WHAT TO PRODUCE: All material below is to be reproduced exactly.
· · · · ·
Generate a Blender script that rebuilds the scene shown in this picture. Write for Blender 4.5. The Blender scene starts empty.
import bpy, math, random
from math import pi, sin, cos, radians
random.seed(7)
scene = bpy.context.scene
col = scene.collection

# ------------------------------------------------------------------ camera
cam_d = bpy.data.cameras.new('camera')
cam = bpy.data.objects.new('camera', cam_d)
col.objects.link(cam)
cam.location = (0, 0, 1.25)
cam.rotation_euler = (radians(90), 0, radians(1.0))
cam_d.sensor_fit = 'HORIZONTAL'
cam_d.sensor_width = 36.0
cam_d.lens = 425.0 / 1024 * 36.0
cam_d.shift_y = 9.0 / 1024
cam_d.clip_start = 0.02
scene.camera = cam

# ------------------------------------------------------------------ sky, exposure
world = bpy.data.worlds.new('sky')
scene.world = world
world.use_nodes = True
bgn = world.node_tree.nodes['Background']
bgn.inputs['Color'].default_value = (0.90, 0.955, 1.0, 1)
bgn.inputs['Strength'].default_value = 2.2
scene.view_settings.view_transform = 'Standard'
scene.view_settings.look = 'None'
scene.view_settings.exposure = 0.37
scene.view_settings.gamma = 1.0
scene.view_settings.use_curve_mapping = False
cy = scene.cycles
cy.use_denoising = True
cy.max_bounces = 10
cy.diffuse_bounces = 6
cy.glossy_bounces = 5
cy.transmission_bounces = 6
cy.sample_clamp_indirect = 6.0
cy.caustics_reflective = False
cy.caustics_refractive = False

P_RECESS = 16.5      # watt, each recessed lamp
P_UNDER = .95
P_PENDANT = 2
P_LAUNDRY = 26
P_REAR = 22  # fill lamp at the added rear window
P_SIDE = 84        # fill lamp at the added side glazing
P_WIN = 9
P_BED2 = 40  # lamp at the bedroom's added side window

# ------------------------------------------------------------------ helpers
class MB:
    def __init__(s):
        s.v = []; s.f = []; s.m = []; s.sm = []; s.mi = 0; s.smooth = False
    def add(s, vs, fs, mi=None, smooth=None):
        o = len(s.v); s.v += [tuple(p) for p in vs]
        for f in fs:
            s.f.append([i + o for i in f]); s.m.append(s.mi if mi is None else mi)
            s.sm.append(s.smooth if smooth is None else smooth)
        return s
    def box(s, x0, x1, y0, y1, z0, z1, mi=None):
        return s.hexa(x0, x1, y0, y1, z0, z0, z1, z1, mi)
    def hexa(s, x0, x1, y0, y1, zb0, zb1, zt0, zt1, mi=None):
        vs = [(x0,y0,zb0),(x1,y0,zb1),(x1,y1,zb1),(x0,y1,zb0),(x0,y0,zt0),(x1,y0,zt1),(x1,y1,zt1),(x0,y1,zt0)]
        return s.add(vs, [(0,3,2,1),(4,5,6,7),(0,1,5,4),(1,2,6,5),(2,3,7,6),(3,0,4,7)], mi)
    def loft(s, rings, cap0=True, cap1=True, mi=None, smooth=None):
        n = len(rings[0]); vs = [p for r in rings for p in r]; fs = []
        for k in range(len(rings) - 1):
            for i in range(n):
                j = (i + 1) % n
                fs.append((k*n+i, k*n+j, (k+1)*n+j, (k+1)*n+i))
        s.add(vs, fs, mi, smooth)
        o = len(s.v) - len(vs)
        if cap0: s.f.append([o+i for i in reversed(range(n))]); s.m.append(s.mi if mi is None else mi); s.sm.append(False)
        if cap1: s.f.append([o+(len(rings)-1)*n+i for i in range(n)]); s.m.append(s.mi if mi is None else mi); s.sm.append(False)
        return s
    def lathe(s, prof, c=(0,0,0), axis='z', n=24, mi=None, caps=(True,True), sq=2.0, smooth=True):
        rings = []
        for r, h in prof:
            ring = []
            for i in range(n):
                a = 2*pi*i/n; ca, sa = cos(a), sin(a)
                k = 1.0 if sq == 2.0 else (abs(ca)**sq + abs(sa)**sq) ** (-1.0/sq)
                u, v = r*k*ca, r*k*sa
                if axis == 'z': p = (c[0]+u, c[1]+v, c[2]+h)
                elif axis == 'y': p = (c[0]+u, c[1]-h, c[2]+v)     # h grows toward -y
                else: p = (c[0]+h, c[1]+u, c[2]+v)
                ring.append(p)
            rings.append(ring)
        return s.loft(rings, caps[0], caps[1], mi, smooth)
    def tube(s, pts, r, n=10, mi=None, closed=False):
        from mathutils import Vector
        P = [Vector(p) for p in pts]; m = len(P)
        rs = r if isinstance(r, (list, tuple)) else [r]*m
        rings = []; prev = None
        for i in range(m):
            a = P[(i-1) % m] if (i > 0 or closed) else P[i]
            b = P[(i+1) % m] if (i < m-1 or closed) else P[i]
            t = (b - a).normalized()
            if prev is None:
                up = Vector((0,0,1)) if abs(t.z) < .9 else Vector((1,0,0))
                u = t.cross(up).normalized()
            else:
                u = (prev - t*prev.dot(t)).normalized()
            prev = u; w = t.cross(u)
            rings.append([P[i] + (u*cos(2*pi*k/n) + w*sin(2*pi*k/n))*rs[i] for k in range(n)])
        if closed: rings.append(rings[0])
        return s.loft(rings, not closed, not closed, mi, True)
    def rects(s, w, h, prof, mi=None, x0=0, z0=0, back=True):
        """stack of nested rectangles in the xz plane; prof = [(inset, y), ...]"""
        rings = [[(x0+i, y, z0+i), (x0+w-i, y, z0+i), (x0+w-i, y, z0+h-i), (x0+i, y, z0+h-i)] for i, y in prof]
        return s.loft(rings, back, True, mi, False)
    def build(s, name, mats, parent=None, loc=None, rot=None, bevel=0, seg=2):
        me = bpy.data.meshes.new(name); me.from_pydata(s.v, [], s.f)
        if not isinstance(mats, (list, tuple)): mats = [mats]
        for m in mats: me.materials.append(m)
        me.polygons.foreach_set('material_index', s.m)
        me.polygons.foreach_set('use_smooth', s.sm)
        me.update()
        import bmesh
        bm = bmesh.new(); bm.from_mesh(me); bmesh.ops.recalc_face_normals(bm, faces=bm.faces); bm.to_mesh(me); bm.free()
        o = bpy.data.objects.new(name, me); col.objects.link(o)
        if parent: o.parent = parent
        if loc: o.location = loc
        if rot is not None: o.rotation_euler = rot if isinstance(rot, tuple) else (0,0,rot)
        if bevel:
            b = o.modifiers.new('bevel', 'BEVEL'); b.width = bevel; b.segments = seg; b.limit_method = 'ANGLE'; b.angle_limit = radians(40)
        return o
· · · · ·
FULL ANSWER:
Generate a Blender script that rebuilds the scene shown in this picture. Write for Blender 4.5. The Blender scene starts empty.
import bpy, math, random
from math import pi, sin, cos, radians
random.seed(7)
scene = bpy.context.scene
col = scene.collection

# ------------------------------------------------------------------ camera
cam_d = bpy.data.cameras.new('camera')
cam = bpy.data.objects.new('camera', cam_d)
col.objects.link(cam)
cam.location = (0, 0, 1.25)
cam.rotation_euler = (radians(90), 0, radians(1.0))
cam_d.sensor_fit = 'HORIZONTAL'
cam_d.sensor_width = 36.0
cam_d.lens = 425.0 / 1024 * 36.0
cam_d.shift_y = 9.0 / 1024
cam_d.clip_start = 0.02
scene.camera = cam

# ------------------------------------------------------------------ sky, exposure
world = bpy.data.worlds.new('sky')
scene.world = world
world.use_nodes = True
bgn = world.node_tree.nodes['Background']
bgn.inputs['Color'].default_value = (0.90, 0.955, 1.0, 1)
bgn.inputs['Strength'].default_value = 2.2
scene.view_settings.view_transform = 'Standard'
scene.view_settings.look = 'None'
scene.view_settings.exposure = 0.37
scene.view_settings.gamma = 1.0
scene.view_settings.use_curve_mapping = False
cy = scene.cycles
cy.use_denoising = True
cy.max_bounces = 10
cy.diffuse_bounces = 6
cy.glossy_bounces = 5
cy.transmission_bounces = 6
cy.sample_clamp_indirect = 6.0
cy.caustics_reflective = False
cy.caustics_refractive = False

P_RECESS = 16.5      # watt, each recessed lamp
P_UNDER = .95
P_PENDANT = 2
P_LAUNDRY = 26
P_REAR = 22  # fill lamp at the added rear window
P_SIDE = 84        # fill lamp at the added side glazing
P_WIN = 9
P_BED2 = 40  # lamp at the bedroom's added side window

# ------------------------------------------------------------------ helpers
class MB:
    def __init__(s):
        s.v = []; s.f = []; s.m = []; s.sm = []; s.mi = 0; s.smooth = False
    def add(s, vs, fs, mi=None, smooth=None):
        o = len(s.v); s.v += [tuple(p) for p in vs]
        for f in fs:
            s.f.append([i + o for i in f]); s.m.append(s.mi if mi is None else mi)
            s.sm.append(s.smooth if smooth is None else smooth)
        return s
    def box(s, x0, x1, y0, y1, z0, z1, mi=None):
        return s.hexa(x0, x1, y0, y1, z0, z0, z1, z1, mi)
    def hexa(s, x0, x1, y0, y1, zb0, zb1, zt0, zt1, mi=None):
        vs = [(x0,y0,zb0),(x1,y0,zb1),(x1,y1,zb1),(x0,y1,zb0),(x0,y0,zt0),(x1,y0,zt1),(x1,y1,zt1),(x0,y1,zt0)]
        return s.add(vs, [(0,3,2,1),(4,5,6,7),(0,1,5,4),(1,2,6,5),(2,3,7,6),(3,0,4,7)], mi)
    def loft(s, rings, cap0=True, cap1=True, mi=None, smooth=None):
        n = len(rings[0]); vs = [p for r in rings for p in r]; fs = []
        for k in range(len(rings) - 1):
            for i in range(n):
                j = (i + 1) % n
                fs.append((k*n+i, k*n+j, (k+1)*n+j, (k+1)*n+i))
        s.add(vs, fs, mi, smooth)
        o = len(s.v) - len(vs)
        if cap0: s.f.append([o+i for i in reversed(range(n))]); s.m.append(s.mi if mi is None else mi); s.sm.append(False)
        if cap1: s.f.append([o+(len(rings)-1)*n+i for i in range(n)]); s.m.append(s.mi if mi is None else mi); s.sm.append(False)
        return s
    def lathe(s, prof, c=(0,0,0), axis='z', n=24, mi=None, caps=(True,True), sq=2.0, smooth=True):
        rings = []
        for r, h in prof:
            ring = []
            for i in range(n):
                a = 2*pi*i/n; ca, sa = cos(a), sin(a)
                k = 1.0 if sq == 2.0 else (abs(ca)**sq + abs(sa)**sq) ** (-1.0/sq)
                u, v = r*k*ca, r*k*sa
                if axis == 'z': p = (c[0]+u, c[1]+v, c[2]+h)
                elif axis == 'y': p = (c[0]+u, c[1]-h, c[2]+v)     # h grows toward -y
                else: p = (c[0]+h, c[1]+u, c[2]+v)
                ring.append(p)
            rings.append(ring)
        return s.loft(rings, caps[0], caps[1], mi, smooth)
    def tube(s, pts, r, n=10, mi=None, closed=False):
        from mathutils import Vector
        P = [Vector(p) for p in pts]; m = len(P)
        rs = r if isinstance(r, (list, tuple)) else [r]*m
        rings = []; prev = None
        for i in range(m):
            a = P[(i-1) % m] if (i > 0 or closed) else P[i]
            b = P[(i+1) % m] if (i < m-1 or closed) else P[i]
            t = (b - a).normalized()
            if prev is None:
                up = Vector((0,0,1)) if abs(t.z) < .9 else Vector((1,0,0))
                u = t.cross(up).normalized()
            else:
                u = (prev - t*prev.dot(t)).normalized()
            prev = u; w = t.cross(u)
            rings.append([P[i] + (u*cos(2*pi*k/n) + w*sin(2*pi*k/n))*rs[i] for k in range(n)])
        if closed: rings.append(rings[0])
        return s.loft(rings, not closed, not closed, mi, True)
    def rects(s, w, h, prof, mi=None, x0=0, z0=0, back=True):
        """stack of nested rectangles in the xz plane; prof = [(inset, y), ...]"""
        rings = [[(x0+i, y, z0+i), (x0+w-i, y, z0+i), (x0+w-i, y, z0+h-i), (x0+i, y, z0+h-i)] for i, y in prof]
        return s.loft(rings, back, True, mi, False)
    def build(s, name, mats, parent=None, loc=None, rot=None, bevel=0, seg=2):
        me = bpy.data.meshes.new(name); me.from_pydata(s.v, [], s.f)
        if not isinstance(mats, (list, tuple)): mats = [mats]
        for m in mats: me.materials.append(m)
        me.polygons.foreach_set('material_index', s.m)
        me.polygons.foreach_set('use_smooth', s.sm)
        me.update()
        import bmesh
        bm = bmesh.new(); bm.from_mesh(me); bmesh.ops.recalc_face_normals(bm, faces=bm.faces); bm.to_mesh(me); bm.free()
        o = bpy.data.objects.new(name, me); col.objects.link(o)
        if parent: o.parent = parent
        if loc: o.location = loc
        if rot is not None: o.rotation_euler = rot if isinstance(rot, tuple) else (0,0,rot)
        if bevel:
            b = o.modifiers.new('bevel', 'BEVEL'); b.width = bevel; b.segments = seg; b.limit_method = 'ANGLE'; b.angle_limit = radians(40)
        return o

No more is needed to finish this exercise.